In each case, L&L display a lot of ingenuity and technical skill in order to accommodate the Davidsonian truth-theoretic framework. But for all this ingenuitiy and skill, the reader cannot help but be left with the impression he had when reading Davidson's initial attempts to fit recalcitrant constructions into his favorite mould, of adding epicycles to the initial semantical conjectures. There are interesting proposals on demonstratives and tense in this book, but in many cases, like those about indirect discourse, the moves are mainly defensive, because Davidson's proposals are artificial. L&L do not pretend, however, to solve all the problems raised by the imposition of the truth theoretic format. For instance there are no accounts of plurals, modalities, or counterfactual conditionals. But their objective was not to cover all kinds of constructions; it was just show how a fairly large amount of natural language could lend itself to such a treatment. In this respect the book is successful.

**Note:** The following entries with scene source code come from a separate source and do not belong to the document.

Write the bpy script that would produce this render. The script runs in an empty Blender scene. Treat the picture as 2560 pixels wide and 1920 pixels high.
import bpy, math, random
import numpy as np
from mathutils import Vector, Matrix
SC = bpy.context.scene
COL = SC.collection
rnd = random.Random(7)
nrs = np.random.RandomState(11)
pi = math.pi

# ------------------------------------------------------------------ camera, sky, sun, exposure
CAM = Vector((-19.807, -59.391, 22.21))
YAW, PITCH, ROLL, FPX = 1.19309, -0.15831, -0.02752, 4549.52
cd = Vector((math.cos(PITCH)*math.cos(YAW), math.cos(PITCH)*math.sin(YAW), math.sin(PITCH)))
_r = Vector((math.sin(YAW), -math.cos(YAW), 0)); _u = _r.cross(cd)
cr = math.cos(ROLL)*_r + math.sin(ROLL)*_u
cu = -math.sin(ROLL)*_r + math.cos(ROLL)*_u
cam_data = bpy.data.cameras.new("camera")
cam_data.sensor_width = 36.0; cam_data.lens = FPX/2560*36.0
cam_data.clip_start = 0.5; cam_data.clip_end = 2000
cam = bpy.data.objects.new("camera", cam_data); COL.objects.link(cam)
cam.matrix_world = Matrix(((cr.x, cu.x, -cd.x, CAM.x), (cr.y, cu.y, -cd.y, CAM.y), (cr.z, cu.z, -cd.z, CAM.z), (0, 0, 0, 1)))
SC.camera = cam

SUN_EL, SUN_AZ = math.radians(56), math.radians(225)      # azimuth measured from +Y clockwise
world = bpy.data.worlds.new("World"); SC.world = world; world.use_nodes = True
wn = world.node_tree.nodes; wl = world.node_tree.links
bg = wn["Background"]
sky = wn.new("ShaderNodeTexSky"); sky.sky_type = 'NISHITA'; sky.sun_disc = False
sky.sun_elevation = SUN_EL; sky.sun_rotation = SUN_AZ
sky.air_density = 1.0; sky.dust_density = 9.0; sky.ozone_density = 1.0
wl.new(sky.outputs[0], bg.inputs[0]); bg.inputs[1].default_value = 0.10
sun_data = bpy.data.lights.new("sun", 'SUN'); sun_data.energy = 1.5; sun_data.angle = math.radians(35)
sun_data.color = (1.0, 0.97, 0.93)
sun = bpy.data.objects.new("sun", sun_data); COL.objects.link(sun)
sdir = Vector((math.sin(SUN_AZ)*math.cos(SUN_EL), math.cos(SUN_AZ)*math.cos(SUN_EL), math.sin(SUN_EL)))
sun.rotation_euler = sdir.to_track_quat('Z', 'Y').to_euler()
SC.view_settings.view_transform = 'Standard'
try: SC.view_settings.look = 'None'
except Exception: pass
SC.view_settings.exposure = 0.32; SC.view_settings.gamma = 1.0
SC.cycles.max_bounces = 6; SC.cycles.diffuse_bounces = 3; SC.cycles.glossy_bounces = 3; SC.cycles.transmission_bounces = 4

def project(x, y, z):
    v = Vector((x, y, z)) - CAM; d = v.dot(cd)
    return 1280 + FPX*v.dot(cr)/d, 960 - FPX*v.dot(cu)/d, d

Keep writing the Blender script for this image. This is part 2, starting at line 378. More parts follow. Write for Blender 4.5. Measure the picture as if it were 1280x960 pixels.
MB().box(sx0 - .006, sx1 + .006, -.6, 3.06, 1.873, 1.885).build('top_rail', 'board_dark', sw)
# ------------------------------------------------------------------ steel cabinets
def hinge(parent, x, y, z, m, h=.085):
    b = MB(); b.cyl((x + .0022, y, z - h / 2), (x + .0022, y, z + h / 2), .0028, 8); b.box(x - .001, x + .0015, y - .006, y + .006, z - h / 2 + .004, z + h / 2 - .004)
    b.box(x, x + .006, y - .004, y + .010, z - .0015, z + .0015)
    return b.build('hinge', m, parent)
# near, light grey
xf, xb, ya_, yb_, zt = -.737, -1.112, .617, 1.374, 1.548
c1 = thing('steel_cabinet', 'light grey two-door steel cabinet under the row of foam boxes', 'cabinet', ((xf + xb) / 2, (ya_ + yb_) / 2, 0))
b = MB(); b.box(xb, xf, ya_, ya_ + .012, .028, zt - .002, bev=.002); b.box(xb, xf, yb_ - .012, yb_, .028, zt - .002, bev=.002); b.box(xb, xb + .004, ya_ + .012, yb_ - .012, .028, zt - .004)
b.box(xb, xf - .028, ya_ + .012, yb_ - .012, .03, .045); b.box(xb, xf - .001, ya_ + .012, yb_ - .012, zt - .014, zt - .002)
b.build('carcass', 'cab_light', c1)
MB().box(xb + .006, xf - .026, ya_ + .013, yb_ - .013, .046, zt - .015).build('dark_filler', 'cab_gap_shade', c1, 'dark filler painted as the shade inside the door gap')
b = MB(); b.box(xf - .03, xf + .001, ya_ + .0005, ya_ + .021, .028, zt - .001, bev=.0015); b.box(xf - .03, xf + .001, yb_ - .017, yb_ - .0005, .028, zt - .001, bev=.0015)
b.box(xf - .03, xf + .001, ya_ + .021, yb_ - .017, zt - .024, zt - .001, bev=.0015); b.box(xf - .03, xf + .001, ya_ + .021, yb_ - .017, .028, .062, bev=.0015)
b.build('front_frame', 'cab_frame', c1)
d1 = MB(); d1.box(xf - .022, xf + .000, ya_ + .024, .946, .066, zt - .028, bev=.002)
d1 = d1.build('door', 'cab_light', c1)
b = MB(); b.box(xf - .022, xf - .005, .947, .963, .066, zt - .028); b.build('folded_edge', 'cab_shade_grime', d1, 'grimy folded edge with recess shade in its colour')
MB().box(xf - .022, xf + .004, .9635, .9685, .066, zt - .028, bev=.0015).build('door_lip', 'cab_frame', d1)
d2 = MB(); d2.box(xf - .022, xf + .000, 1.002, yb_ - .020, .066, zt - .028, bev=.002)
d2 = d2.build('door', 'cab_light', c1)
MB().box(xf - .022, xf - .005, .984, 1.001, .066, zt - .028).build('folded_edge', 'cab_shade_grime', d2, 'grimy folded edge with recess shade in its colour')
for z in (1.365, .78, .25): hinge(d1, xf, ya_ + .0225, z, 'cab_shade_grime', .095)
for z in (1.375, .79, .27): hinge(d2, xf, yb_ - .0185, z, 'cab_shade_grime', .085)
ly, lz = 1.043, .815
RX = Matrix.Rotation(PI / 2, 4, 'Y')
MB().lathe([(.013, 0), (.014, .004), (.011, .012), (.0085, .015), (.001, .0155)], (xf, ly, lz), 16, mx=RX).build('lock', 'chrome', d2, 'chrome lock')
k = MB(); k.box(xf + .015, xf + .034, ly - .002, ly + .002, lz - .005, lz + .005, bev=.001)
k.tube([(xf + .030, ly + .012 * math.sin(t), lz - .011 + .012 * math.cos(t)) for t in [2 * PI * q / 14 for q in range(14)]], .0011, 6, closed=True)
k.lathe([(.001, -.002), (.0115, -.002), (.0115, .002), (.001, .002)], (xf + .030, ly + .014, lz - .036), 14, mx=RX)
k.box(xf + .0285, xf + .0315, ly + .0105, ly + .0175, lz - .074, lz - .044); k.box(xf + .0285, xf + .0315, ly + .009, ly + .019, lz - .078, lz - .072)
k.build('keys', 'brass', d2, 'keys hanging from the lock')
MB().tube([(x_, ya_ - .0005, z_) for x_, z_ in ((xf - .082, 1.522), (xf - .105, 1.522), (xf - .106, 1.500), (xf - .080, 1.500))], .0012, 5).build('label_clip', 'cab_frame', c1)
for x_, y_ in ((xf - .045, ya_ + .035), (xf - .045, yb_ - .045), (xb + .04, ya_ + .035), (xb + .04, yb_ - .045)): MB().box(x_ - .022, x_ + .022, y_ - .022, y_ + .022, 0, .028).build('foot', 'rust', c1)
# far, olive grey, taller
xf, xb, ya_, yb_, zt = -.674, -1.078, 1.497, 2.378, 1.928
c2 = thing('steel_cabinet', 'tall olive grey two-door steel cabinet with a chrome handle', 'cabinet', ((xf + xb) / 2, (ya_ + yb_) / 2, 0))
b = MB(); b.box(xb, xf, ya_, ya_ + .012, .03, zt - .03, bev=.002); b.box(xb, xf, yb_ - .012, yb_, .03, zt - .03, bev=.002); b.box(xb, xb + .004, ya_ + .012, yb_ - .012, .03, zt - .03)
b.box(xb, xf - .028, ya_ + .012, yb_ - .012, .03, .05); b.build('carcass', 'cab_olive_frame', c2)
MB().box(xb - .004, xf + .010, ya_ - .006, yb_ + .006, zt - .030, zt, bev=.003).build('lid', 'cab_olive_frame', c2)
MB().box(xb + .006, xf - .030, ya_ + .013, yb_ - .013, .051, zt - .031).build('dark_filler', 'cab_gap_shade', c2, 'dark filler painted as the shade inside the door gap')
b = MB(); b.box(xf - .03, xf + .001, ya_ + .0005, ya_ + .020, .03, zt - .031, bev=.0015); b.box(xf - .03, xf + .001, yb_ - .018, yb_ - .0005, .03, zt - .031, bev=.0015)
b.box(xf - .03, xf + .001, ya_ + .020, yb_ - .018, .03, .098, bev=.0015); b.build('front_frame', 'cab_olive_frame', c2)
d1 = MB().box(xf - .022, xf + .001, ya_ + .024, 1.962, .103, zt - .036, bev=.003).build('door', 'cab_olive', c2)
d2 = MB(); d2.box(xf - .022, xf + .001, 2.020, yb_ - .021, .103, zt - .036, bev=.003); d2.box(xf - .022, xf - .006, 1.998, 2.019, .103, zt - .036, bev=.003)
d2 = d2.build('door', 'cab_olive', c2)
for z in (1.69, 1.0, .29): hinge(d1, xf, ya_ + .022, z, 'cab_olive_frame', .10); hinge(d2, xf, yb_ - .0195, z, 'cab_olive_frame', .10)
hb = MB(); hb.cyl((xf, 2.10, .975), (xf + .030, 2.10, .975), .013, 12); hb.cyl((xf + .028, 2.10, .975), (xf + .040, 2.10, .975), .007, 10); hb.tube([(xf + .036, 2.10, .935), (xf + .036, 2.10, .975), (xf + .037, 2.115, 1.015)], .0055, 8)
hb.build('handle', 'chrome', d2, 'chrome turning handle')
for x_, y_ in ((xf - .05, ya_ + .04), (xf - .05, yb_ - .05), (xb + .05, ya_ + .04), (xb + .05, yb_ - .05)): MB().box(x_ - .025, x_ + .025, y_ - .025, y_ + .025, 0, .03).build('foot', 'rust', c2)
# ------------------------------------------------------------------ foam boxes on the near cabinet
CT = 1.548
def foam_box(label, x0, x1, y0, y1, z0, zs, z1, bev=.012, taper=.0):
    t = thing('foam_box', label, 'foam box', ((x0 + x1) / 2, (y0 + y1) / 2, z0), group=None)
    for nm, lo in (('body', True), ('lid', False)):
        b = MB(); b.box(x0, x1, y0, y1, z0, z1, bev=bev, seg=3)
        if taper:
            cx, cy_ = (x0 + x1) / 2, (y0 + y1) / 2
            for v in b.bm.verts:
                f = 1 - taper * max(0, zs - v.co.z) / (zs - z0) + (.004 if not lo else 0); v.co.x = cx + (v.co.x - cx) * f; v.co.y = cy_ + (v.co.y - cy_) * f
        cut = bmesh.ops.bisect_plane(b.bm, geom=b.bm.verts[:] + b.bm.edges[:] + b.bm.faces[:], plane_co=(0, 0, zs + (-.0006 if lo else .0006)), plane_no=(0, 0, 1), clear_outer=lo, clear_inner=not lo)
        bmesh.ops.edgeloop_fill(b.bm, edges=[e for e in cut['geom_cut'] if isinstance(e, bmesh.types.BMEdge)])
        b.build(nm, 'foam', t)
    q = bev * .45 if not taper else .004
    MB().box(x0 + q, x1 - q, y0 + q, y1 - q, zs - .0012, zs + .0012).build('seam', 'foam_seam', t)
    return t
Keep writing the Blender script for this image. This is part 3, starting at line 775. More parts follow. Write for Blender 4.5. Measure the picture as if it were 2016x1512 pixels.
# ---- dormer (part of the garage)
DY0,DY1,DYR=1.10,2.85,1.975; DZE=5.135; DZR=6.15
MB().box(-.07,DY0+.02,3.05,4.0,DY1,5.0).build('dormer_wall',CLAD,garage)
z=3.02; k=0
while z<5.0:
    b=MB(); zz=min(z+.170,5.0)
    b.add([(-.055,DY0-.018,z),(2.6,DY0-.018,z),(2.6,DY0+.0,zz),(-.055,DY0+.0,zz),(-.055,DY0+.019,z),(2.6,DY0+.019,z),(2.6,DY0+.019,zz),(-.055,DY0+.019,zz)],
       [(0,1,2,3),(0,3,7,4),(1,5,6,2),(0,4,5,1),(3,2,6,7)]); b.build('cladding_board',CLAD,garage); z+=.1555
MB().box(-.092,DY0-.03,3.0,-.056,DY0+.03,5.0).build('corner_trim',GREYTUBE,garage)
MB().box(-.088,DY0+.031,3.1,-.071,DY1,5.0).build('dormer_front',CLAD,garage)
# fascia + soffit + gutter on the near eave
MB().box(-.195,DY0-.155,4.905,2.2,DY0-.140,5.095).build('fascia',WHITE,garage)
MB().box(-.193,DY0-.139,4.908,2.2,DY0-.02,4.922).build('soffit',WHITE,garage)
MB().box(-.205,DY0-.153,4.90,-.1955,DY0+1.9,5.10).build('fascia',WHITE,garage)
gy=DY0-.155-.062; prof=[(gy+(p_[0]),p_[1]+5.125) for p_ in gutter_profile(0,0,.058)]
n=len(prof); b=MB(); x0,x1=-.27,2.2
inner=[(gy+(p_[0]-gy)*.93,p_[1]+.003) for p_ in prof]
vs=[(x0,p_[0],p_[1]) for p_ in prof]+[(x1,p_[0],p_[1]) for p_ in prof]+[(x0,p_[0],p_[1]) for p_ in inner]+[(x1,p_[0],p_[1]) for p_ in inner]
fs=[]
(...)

Its main defect, in my view, lies elsewhere. It lies in the fact that the Davidsonian truth- theoretic format for semantics is assumed from the start, and that most of its chapters are devoted to the task of illustrating and defending, sometimes extending, Davidson's proposals. Because the semantic format is considered as already settled and unrevisable, there is very little in the book which is devoted to a direct confrontation with alternative formats, such as model-theoretic semantics, game-theoretical semantics, or various pragmatic accounts of various phenomena. When in the 1970s Davidson's program appeared, we had a sense of struggle between truth-theoretic and intentionalist conceptions of meaning, between Davidson's and Dummett's programs, or between conceptions of natural language meaning accepting the compositionality requirement and other conceptions rejecting it. L&L do that in part in their previous volume, but most of the time there is little confrontation between their proposal and other rival ones. In that respect, I find books which deal only with one type of construction, such as events, adverbs or anaphora, and which confront various proposals much more instructive. It is true that semantics is now such that there is little room for writers to deal with alternative proposals, and more urgency to develop their own. It is true also that we are at a time when more work has to be devoted to specific proposals than to abstract general programmes, and in that respect this book, which contains a lot which is based on L&L's previous work, advances on more positive ground than Davidson's own proposals thirty years ago. But one may also feel some nostalgia for the pioneering efforts of the 1970s.